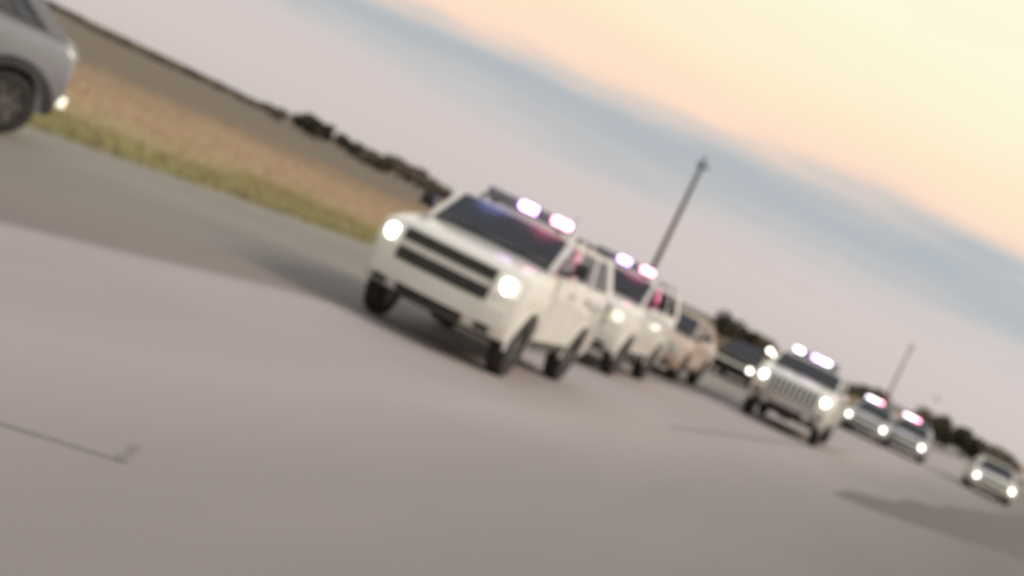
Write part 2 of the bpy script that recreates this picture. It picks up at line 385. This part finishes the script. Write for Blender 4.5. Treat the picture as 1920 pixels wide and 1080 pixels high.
for i in range(26):                                           # distant scrub, one by one
    px = -1180 + i * 42 + random.uniform(-14, 14)
    if -560 < px < -180: continue
    tree(px, random.uniform(300, 420), random.uniform(1.2, 2.0), random.uniform(9, 16), M['leaf_brown'], 'low distant scrub bush on the flat left horizon beyond the brown field', 90 + i, 'bush')['group'] = 'far scrub along the left horizon'

# ------------------------------------------------------------------ utility poles and a bird
def pole(px, y, top, r, label):
    x = px * y / 2800; root = empty('utility_pole', (x, y, h_ground(x, y) - .1), R(-21))
    bm = bmesh.new(); add_tube(bm, (0, 0, 0), (0, 0, top), r, r * .62, 12); from_bm('pole', bm, M['wood'], root, 40)
    bm = bmesh.new(); add_bar(bm, (-.42, .2, top - .45), (.42, .2, top - .45), .14, .12, (0, 0, 1)); from_bm('crossarm', bm, M['wood'], root)
    for sx in (-.34, 0, .34):
        bm = bmesh.new(); zb = top - .37 if sx else top
        for dz, rr in ((0, .045), (.08, .07), (.16, .05)): add_tube(bm, (sx, .2 if sx else 0, zb + dz), (sx, .2 if sx else 0, zb + dz + .09), rr, rr * .8, 8)
        from_bm('insulator', bm, M['insulator'], root)
    return tag(root, label, 'utility pole', 'utility poles along the left of the road')
pole(222, 90, 10.5, .20, 'tall wooden utility pole rising above the second police vehicle')
pole(722, 200, 10.3, .17, 'small distant utility pole fading above the far right vehicles')
bx, by = 807 * 60 / 2800, 60.0
bm = bmesh.new(); add_tube(bm, (-.16, 0, 0), (.14, 0, .02), .035, .06, 8); add_tube(bm, (.14, 0, .02), (.24, 0, .03), .055, .015, 8)
for s in (-1, 1):
    q = [(.06, 0, .03), (-.08, 0, .03), (-.1, s * .16, .11), (.03, s * .17, .12)]; add = [bm.verts.new(v) for v in q]
    tip = bm.verts.new((-.06, s * .34, .04)); bm.faces.new(add); bm.faces.new((add[2], tip, add[3]))
t_ = [bm.verts.new(v) for v in ((-.14, -.03, 0), (-.14, .03, 0), (-.28, .06, 0), (-.28, -.06, 0))]; bm.faces.new(t_)
bmesh.ops.solidify(bm, geom=bm.faces[:], thickness=.008)
bird = from_bm('bird', bm, M['bird']); bird.location = (bx, by, 1.8 + 42 * by / 2800); bird.rotation_euler = (0, R(8), R(70))
tag(bird, 'small dark bird in the sky over the far right vehicles', 'bird')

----

Repeat the data exactly, dropping every picture it holds.

**ANSWER FOR THIS EXERCISE**
Write part 2 of the bpy script that recreates this picture. It picks up at line 385. This part finishes the script. Write for Blender 4.5. Treat the picture as 1920 pixels wide and 1080 pixels high.
for i in range(26):                                           # distant scrub, one by one
    px = -1180 + i * 42 + random.uniform(-14, 14)
    if -560 < px < -180: continue
    tree(px, random.uniform(300, 420), random.uniform(1.2, 2.0), random.uniform(9, 16), M['leaf_brown'], 'low distant scrub bush on the flat left horizon beyond the brown field', 90 + i, 'bush')['group'] = 'far scrub along the left horizon'

# ------------------------------------------------------------------ utility poles and a bird
def pole(px, y, top, r, label):
    x = px * y / 2800; root = empty('utility_pole', (x, y, h_ground(x, y) - .1), R(-21))
    bm = bmesh.new(); add_tube(bm, (0, 0, 0), (0, 0, top), r, r * .62, 12); from_bm('pole', bm, M['wood'], root, 40)
    bm = bmesh.new(); add_bar(bm, (-.42, .2, top - .45), (.42, .2, top - .45), .14, .12, (0, 0, 1)); from_bm('crossarm', bm, M['wood'], root)
    for sx in (-.34, 0, .34):
        bm = bmesh.new(); zb = top - .37 if sx else top
        for dz, rr in ((0, .045), (.08, .07), (.16, .05)): add_tube(bm, (sx, .2 if sx else 0, zb + dz), (sx, .2 if sx else 0, zb + dz + .09), rr, rr * .8, 8)
        from_bm('insulator', bm, M['insulator'], root)
    return tag(root, label, 'utility pole', 'utility poles along the left of the road')
pole(222, 90, 10.5, .20, 'tall wooden utility pole rising above the second police vehicle')
pole(722, 200, 10.3, .17, 'small distant utility pole fading above the far right vehicles')
bx, by = 807 * 60 / 2800, 60.0
bm = bmesh.new(); add_tube(bm, (-.16, 0, 0), (.14, 0, .02), .035, .06, 8); add_tube(bm, (.14, 0, .02), (.24, 0, .03), .055, .015, 8)
for s in (-1, 1):
    q = [(.06, 0, .03), (-.08, 0, .03), (-.1, s * .16, .11), (.03, s * .17, .12)]; add = [bm.verts.new(v) for v in q]
    tip = bm.verts.new((-.06, s * .34, .04)); bm.faces.new(add); bm.faces.new((add[2], tip, add[3]))
t_ = [bm.verts.new(v) for v in ((-.14, -.03, 0), (-.14, .03, 0), (-.28, .06, 0), (-.28, -.06, 0))]; bm.faces.new(t_)
bmesh.ops.solidify(bm, geom=bm.faces[:], thickness=.008)
bird = from_bm('bird', bm, M['bird']); bird.location = (bx, by, 1.8 + 42 * by / 2800); bird.rotation_euler = (0, R(8), R(70))
tag(bird, 'small dark bird in the sky over the far right vehicles', 'bird')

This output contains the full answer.